◆ Given task ◆
Using the records that appear below, write out exactly the lines from the one with "The Blender Python" through the one with "of view', 'ceiling')", keeping both end lines.

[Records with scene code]
++++++
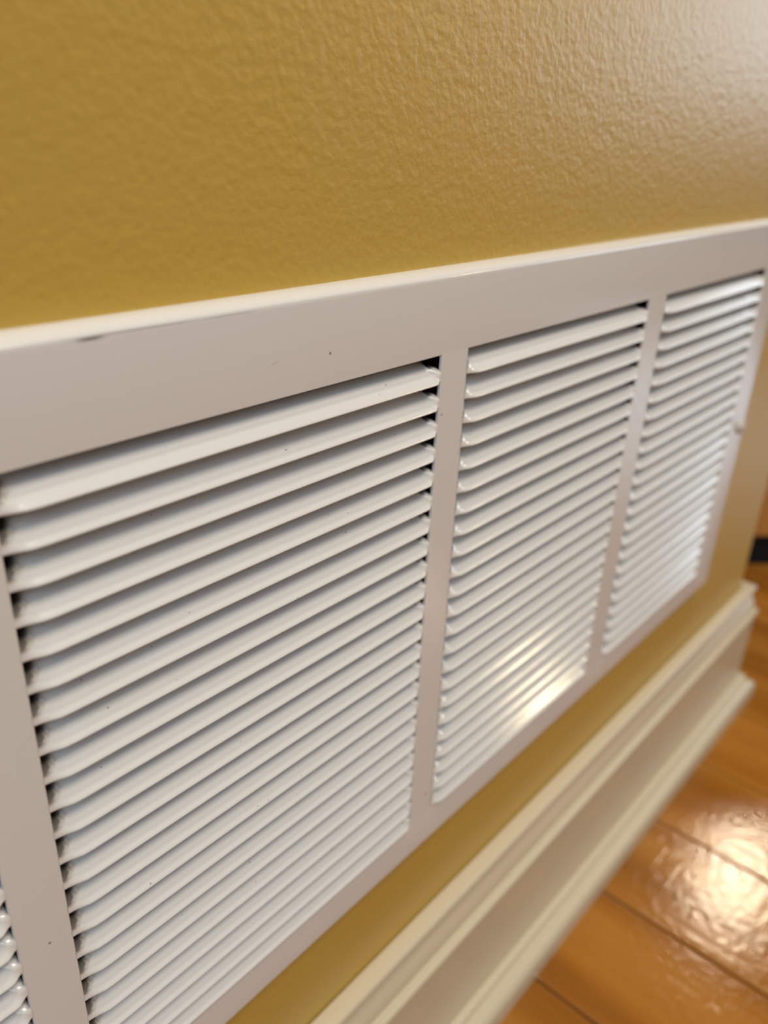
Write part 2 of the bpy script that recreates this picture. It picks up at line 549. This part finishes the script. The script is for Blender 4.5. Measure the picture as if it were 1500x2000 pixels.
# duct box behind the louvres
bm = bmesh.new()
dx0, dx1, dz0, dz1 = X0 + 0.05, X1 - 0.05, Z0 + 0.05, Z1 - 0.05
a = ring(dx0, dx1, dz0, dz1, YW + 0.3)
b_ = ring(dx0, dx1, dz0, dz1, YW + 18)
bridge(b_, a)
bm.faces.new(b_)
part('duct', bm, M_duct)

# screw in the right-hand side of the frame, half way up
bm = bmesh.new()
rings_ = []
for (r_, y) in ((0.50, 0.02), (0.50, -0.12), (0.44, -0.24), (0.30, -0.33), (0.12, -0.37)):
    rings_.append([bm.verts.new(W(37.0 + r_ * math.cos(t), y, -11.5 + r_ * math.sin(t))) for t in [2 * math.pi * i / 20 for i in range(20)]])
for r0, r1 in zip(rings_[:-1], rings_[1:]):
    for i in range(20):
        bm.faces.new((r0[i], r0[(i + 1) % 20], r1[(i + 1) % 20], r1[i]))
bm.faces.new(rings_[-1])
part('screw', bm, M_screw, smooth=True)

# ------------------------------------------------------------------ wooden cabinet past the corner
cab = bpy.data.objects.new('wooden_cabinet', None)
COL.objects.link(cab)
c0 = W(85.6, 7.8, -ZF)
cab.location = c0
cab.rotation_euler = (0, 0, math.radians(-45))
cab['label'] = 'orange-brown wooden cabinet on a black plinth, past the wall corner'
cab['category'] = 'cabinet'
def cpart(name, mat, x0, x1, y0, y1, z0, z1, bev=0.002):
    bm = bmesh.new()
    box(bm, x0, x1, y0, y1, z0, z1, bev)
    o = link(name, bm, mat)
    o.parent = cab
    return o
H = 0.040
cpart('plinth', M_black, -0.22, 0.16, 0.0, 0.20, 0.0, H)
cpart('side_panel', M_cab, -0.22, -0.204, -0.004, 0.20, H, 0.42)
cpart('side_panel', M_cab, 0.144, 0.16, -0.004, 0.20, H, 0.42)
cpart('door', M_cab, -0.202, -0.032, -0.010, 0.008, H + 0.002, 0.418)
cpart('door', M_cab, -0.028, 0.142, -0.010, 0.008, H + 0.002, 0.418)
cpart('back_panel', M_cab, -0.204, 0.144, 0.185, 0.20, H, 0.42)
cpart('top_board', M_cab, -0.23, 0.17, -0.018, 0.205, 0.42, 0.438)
++++++
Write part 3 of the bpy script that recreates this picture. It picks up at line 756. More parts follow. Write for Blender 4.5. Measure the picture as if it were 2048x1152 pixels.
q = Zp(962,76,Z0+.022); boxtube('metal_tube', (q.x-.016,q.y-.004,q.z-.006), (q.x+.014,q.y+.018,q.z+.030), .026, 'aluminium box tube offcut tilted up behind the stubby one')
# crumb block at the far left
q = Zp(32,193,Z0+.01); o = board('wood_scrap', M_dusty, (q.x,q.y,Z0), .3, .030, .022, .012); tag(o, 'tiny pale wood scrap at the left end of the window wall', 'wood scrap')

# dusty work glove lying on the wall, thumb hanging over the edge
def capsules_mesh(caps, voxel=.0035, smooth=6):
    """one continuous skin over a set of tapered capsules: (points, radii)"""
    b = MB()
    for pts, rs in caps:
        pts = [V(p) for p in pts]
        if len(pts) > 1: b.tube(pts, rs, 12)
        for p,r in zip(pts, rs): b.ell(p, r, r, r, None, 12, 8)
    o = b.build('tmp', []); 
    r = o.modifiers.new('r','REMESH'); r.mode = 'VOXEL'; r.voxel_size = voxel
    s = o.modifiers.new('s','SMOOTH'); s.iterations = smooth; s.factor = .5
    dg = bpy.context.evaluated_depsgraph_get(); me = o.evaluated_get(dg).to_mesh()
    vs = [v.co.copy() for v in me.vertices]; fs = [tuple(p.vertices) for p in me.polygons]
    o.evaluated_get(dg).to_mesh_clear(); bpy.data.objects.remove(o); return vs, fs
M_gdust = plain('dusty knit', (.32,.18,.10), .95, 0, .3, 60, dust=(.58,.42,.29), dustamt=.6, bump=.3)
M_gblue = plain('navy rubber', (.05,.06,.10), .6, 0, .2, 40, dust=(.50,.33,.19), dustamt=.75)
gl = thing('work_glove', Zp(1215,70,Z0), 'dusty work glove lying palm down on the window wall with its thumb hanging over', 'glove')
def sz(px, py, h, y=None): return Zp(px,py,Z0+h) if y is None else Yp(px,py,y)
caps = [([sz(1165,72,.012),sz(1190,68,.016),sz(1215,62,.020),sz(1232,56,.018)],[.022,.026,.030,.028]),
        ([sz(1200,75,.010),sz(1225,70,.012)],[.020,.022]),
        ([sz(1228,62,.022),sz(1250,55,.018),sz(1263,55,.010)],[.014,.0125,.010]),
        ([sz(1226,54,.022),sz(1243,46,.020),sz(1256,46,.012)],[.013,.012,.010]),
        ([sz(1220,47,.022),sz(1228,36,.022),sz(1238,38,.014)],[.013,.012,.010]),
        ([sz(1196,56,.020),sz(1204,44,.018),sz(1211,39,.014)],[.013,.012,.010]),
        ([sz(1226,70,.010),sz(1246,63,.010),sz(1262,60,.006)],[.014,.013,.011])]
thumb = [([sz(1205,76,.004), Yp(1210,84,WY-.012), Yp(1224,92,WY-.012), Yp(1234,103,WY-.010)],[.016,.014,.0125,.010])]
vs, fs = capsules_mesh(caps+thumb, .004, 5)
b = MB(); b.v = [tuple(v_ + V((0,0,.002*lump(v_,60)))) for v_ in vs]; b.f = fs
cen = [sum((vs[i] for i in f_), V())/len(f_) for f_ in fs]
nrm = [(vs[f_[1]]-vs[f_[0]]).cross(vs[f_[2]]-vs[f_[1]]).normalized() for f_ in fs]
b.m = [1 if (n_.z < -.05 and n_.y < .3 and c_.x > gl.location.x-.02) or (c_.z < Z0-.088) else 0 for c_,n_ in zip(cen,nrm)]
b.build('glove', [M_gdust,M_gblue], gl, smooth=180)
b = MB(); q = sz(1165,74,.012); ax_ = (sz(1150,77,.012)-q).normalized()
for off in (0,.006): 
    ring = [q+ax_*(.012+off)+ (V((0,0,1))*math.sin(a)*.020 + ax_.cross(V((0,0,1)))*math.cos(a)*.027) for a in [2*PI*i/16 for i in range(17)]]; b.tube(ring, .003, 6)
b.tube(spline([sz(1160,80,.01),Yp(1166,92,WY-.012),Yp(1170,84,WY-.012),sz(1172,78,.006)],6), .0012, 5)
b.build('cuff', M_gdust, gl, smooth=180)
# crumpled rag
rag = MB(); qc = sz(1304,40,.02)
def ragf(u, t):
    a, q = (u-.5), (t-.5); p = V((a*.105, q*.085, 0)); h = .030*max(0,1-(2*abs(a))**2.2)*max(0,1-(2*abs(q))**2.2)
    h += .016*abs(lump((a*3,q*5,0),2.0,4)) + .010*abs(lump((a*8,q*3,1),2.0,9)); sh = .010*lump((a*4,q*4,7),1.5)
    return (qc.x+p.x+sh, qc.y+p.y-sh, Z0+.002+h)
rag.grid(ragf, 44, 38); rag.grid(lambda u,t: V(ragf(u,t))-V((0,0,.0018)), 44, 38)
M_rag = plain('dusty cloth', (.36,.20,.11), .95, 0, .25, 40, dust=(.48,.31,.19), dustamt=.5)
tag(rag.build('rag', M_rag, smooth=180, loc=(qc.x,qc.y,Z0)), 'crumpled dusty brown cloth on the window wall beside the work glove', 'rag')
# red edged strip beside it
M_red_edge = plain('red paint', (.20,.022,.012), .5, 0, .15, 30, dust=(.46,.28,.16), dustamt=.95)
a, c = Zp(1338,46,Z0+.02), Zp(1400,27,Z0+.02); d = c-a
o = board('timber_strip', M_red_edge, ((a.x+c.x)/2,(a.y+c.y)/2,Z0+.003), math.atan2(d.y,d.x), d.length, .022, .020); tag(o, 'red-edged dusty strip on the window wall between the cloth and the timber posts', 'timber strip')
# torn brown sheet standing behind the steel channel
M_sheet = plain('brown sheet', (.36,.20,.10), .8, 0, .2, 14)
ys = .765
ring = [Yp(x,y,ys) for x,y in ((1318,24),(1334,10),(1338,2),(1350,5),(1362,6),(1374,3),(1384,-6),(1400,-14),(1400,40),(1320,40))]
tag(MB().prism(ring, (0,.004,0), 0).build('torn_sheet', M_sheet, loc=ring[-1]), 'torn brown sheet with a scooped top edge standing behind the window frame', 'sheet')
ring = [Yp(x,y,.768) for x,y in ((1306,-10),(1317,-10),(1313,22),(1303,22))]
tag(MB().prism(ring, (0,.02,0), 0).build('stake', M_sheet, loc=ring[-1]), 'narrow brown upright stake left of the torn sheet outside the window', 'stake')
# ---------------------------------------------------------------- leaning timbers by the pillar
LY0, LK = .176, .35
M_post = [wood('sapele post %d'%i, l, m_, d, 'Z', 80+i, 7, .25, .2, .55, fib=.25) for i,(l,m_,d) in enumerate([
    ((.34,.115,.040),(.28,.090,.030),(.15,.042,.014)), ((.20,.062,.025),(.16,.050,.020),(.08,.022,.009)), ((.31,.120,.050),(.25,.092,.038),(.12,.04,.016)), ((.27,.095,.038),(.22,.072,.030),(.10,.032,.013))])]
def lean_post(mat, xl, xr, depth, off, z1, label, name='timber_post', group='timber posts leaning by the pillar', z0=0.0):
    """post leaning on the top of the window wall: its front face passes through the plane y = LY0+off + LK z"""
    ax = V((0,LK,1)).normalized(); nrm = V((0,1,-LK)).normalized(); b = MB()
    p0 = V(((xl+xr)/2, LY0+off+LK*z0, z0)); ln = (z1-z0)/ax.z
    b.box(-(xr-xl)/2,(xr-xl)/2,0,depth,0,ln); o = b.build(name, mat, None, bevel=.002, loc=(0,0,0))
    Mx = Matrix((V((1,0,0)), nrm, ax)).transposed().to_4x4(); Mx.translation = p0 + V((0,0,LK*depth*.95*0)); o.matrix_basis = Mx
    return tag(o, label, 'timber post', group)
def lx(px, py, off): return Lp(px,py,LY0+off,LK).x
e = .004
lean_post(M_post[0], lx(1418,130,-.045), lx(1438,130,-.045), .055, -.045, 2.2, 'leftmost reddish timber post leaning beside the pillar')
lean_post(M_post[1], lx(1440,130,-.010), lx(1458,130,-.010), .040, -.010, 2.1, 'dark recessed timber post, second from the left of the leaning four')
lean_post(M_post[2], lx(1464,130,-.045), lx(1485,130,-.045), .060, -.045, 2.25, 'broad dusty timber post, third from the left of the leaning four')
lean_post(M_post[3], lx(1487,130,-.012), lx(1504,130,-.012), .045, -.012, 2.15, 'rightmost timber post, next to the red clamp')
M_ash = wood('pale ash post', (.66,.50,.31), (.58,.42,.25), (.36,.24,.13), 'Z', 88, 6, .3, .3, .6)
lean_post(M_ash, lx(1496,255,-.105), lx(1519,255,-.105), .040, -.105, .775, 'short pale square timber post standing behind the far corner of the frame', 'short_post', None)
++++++
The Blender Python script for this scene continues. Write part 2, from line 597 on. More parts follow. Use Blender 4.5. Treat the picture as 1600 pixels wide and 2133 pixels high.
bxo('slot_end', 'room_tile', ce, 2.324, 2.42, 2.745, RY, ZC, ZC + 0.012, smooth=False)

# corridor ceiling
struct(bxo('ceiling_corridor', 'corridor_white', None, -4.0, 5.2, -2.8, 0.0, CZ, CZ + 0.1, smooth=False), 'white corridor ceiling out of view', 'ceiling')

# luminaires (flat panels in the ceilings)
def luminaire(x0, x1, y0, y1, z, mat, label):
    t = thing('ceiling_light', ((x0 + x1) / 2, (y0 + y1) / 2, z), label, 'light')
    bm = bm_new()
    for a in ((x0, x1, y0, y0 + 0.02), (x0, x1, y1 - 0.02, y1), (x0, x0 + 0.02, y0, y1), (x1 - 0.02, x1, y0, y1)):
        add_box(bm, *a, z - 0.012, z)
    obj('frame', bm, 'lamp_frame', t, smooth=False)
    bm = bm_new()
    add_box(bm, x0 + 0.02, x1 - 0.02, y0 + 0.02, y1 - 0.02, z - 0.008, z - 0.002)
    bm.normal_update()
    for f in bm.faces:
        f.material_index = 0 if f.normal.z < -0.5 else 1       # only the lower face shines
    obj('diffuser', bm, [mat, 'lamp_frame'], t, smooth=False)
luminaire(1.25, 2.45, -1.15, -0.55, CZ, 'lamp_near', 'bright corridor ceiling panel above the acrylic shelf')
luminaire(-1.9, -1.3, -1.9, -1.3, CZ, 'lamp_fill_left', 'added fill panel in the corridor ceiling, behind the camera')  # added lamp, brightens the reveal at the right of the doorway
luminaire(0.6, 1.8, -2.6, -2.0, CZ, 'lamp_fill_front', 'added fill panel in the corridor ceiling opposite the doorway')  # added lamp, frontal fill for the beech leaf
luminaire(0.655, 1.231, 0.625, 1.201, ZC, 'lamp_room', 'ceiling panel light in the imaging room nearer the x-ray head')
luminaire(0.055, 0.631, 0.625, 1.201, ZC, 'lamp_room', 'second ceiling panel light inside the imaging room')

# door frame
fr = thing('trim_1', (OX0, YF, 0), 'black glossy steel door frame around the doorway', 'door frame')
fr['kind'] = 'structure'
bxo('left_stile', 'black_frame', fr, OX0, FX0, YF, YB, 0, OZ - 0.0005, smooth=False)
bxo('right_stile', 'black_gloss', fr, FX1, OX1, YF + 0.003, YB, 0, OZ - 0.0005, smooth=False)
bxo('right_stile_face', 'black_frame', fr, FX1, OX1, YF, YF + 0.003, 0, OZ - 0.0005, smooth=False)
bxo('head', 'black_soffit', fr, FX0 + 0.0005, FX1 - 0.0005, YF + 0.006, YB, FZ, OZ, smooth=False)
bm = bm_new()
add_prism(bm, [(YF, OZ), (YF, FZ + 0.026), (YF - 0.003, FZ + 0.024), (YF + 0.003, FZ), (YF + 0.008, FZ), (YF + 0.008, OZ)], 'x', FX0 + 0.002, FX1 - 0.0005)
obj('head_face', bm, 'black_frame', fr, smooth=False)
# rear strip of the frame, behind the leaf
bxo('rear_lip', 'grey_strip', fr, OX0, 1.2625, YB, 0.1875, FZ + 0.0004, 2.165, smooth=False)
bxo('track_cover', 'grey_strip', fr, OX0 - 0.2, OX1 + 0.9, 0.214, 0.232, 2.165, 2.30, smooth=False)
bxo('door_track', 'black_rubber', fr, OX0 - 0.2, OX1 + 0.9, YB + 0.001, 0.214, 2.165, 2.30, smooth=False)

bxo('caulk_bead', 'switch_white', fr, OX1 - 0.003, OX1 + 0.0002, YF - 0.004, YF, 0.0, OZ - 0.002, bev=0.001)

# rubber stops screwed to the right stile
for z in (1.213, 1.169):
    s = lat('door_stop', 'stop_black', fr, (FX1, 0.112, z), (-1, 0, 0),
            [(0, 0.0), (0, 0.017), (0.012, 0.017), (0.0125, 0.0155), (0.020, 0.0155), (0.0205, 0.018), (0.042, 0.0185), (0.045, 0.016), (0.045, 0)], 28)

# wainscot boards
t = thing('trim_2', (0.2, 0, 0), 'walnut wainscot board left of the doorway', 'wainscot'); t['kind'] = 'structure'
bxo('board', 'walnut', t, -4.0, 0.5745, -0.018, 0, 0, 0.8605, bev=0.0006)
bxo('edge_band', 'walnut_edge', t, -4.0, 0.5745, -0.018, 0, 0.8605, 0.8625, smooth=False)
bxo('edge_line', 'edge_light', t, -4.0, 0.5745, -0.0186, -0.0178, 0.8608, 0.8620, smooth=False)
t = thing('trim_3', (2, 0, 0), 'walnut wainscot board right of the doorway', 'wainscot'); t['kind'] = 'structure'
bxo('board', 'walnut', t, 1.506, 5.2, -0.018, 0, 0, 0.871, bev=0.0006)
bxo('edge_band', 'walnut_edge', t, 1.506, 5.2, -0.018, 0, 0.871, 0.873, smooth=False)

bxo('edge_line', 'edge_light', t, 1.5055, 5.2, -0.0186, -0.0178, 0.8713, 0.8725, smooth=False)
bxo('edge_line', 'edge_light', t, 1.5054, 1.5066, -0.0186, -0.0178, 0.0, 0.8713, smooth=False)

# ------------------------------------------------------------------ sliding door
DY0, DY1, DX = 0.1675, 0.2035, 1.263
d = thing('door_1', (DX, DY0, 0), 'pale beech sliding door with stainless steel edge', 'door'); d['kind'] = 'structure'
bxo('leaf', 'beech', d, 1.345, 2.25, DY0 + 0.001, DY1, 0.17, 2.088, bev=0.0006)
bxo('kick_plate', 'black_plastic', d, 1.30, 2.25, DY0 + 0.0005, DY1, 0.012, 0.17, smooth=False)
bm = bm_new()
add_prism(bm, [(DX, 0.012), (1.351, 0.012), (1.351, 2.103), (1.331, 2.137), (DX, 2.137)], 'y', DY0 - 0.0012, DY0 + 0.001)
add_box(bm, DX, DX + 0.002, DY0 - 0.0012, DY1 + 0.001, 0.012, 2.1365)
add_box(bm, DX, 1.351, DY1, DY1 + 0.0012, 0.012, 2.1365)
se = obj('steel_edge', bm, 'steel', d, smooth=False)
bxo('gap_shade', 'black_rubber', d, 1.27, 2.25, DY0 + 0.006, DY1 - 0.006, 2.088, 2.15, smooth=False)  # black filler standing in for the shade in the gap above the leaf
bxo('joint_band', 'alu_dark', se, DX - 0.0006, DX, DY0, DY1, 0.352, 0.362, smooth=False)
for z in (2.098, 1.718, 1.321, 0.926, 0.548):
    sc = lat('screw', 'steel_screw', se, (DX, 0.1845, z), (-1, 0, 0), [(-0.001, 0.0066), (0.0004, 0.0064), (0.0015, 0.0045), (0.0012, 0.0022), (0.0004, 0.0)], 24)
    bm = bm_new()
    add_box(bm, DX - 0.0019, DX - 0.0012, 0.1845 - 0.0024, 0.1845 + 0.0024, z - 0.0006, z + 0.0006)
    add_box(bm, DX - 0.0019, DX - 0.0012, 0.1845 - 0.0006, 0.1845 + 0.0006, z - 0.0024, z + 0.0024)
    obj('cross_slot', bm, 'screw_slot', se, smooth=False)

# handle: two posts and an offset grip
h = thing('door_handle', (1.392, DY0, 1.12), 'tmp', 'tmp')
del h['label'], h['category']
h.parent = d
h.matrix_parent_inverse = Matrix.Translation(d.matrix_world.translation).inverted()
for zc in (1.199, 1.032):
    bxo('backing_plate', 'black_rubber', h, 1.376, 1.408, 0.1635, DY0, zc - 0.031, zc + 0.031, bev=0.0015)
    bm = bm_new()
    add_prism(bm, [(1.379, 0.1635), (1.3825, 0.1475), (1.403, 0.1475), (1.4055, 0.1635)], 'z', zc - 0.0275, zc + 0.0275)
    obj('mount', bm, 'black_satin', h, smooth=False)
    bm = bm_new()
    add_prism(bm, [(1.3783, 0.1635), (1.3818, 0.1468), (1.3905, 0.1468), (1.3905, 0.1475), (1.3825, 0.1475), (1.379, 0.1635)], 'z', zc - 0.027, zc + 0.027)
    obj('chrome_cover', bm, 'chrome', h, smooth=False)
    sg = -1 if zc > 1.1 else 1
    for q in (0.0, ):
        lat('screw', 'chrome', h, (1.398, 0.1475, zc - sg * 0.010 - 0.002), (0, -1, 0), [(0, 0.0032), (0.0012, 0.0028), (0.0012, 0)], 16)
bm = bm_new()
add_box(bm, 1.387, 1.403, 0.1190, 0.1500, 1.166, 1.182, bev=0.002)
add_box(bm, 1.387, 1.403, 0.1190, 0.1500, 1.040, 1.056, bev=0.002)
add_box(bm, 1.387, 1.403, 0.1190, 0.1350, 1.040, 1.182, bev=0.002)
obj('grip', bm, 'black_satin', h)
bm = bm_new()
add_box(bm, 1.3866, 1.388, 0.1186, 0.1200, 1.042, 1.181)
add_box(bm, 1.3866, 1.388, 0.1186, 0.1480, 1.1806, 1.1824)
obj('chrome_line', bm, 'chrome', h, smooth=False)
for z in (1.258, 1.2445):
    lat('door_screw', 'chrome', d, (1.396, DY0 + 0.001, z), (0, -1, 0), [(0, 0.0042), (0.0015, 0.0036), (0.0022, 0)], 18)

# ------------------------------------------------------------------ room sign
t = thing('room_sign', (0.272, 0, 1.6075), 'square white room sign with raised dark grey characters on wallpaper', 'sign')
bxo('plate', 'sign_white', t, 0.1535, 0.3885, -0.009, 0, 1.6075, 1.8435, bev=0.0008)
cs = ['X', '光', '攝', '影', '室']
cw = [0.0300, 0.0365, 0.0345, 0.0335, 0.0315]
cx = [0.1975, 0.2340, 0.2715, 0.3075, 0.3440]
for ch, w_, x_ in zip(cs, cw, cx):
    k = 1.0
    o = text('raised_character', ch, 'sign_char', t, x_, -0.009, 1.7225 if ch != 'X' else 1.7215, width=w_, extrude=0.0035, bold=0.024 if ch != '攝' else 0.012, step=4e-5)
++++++
◆ Output ◆
The Blender Python script for this scene continues. Write part 2, from line 597 on. More parts follow. Use Blender 4.5. Treat the picture as 1600 pixels wide and 2133 pixels high.
bxo('slot_end', 'room_tile', ce, 2.324, 2.42, 2.745, RY, ZC, ZC + 0.012, smooth=False)

# corridor ceiling
struct(bxo('ceiling_corridor', 'corridor_white', None, -4.0, 5.2, -2.8, 0.0, CZ, CZ + 0.1, smooth=False), 'white corridor ceiling out of view', 'ceiling')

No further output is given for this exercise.